For a positive integer $n\ge 4$ and a prime $p\le n$, let $U_{p,n}$ denote the union of all $p$-Sylow subgroups of the alternating group $A_n$ on $n$ letters. Also let $K_{p,n}$ denote the subgroup of $A_n$ generated by $U_{p,n}$. Then the order of $K_{2,4}=5$ and order of $K_{2,5}=60$.
It is given in a question paper of an examination for $\mathbf{NET}$. I can't do it. If someone knows, please help me.

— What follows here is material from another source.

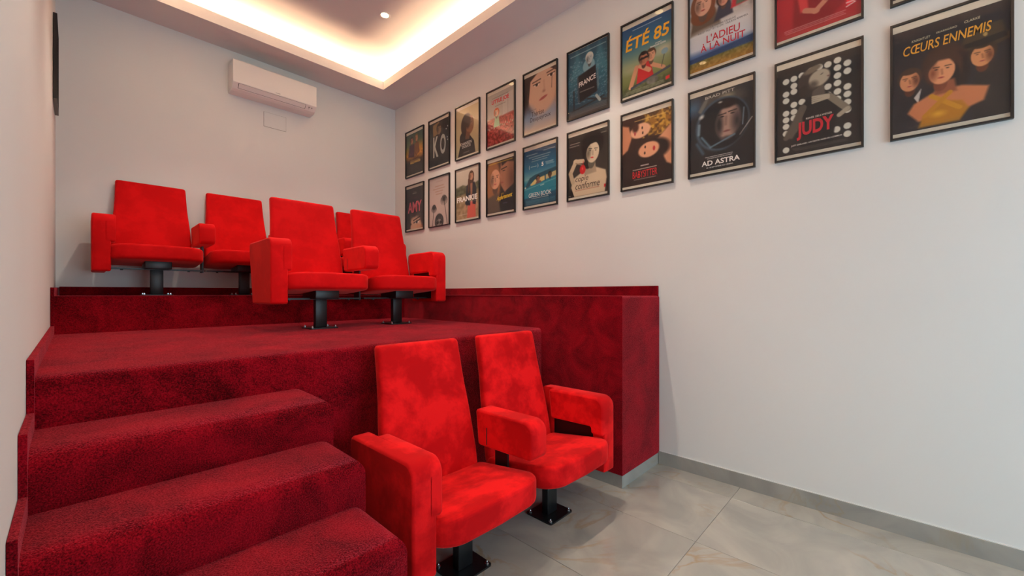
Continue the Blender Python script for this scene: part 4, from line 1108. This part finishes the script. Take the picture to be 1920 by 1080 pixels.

For $A_4$: You can just list down all 12 elements and you will see that there is a unique 2-Sylow subgroup $H = \{e, (12)(34), (13)(24), (14)(23)\}$. Hence, $U_{2,4} = K_{2,4} = H$ so $|K_{2,4}| = 4$.
For $A_5$ : You are looking at subgroups of order 4. Since any group of order 2 is contained a 2-sylow subgroup, you can just count the elements of order 2. $A_5$ has 15 elements of order 2 of the form $(12)(34), (12)(35)$, etc. Hence, $|U_{2,5}| \geq 15+1 = 16$ and so $|K_{2,5}| \in \{20, 30, 60\}$ (since it must divide 60)
Assume $|K_{2,5}| = 20$, then let $A_5$ act on $A_5/K_{2,5}$ by left translation, and this will give you a homomorphism $A_5 \mapsto S_3$. Since $A_5$ is simple, this homomorphism must be injective, which means $$ 60 = |A_5| \leq |S_3| = 6 $$ Hence, $|K_{2,5}| \neq 20$.
Again, if $|K_{2,5}| = 30$, then it has index 2, and so has to be normal in $A_5$, which is impossible. Thus, $|K_{2,5}| = 60$.